Work to be completed
Transcribe all the records with complete accuracy.

[Entries with scene source code]
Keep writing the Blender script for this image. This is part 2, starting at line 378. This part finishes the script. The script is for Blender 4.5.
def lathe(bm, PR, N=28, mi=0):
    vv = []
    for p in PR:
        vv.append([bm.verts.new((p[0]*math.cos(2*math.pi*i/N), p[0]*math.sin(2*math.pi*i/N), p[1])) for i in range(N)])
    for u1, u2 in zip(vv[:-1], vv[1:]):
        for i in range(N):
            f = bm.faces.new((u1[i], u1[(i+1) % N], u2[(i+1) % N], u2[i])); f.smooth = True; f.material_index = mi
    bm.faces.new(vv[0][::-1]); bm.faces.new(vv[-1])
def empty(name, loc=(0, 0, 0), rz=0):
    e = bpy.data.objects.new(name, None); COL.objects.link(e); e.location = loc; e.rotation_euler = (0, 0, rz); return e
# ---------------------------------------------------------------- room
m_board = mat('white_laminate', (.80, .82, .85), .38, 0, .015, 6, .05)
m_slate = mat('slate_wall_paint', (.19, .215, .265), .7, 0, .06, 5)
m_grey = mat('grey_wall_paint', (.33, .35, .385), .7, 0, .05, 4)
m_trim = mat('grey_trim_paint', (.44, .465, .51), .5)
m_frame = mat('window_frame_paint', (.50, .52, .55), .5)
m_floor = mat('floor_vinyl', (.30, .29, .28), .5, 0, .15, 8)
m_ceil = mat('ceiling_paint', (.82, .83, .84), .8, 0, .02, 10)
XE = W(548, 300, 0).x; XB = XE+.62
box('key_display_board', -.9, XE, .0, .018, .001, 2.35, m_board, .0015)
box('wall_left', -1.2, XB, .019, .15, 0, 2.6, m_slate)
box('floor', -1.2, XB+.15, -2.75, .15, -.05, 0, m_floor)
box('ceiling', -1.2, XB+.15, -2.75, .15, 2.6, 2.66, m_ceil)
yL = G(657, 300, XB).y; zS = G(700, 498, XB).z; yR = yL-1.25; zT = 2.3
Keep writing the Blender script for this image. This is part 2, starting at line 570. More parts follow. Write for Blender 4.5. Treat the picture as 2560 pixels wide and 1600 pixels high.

Exercise output
Keep writing the Blender script for this image. This is part 2, starting at line 378. This part finishes the script. The script is for Blender 4.5.
def lathe(bm, PR, N=28, mi=0):
    vv = []
    for p in PR:
        vv.append([bm.verts.new((p[0]*math.cos(2*math.pi*i/N), p[0]*math.sin(2*math.pi*i/N), p[1])) for i in range(N)])
    for u1, u2 in zip(vv[:-1], vv[1:]):
        for i in range(N):
            f = bm.faces.new((u1[i], u1[(i+1) % N], u2[(i+1) % N], u2[i])); f.smooth = True; f.material_index = mi
    bm.faces.new(vv[0][::-1]); bm.faces.new(vv[-1])
def empty(name, loc=(0, 0, 0), rz=0):
    e = bpy.data.objects.new(name, None); COL.objects.link(e); e.location = loc; e.rotation_euler = (0, 0, rz); return e
# ---------------------------------------------------------------- room
m_board = mat('white_laminate', (.80, .82, .85), .38, 0, .015, 6, .05)
m_slate = mat('slate_wall_paint', (.19, .215, .265), .7, 0, .06, 5)
m_grey = mat('grey_wall_paint', (.33, .35, .385), .7, 0, .05, 4)
m_trim = mat('grey_trim_paint', (.44, .465, .51), .5)
m_frame = mat('window_frame_paint', (.50, .52, .55), .5)
m_floor = mat('floor_vinyl', (.30, .29, .28), .5, 0, .15, 8)
m_ceil = mat('ceiling_paint', (.82, .83, .84), .8, 0, .02, 10)
XE = W(548, 300, 0).x; XB = XE+.62
box('key_display_board', -.9, XE, .0, .018, .001, 2.35, m_board, .0015)
box('wall_left', -1.2, XB, .019, .15, 0, 2.6, m_slate)
box('floor', -1.2, XB+.15, -2.75, .15, -.05, 0, m_floor)
box('ceiling', -1.2, XB+.15, -2.75, .15, 2.6, 2.66, m_ceil)
yL = G(657, 300, XB).y; zS = G(700, 498, XB).z; yR = yL-1.25; zT = 2.3
Keep writing the Blender script for this image. This is part 2, starting at line 570. More parts follow. Write for Blender 4.5. Treat the picture as 2560 pixels wide and 1600 pixels high.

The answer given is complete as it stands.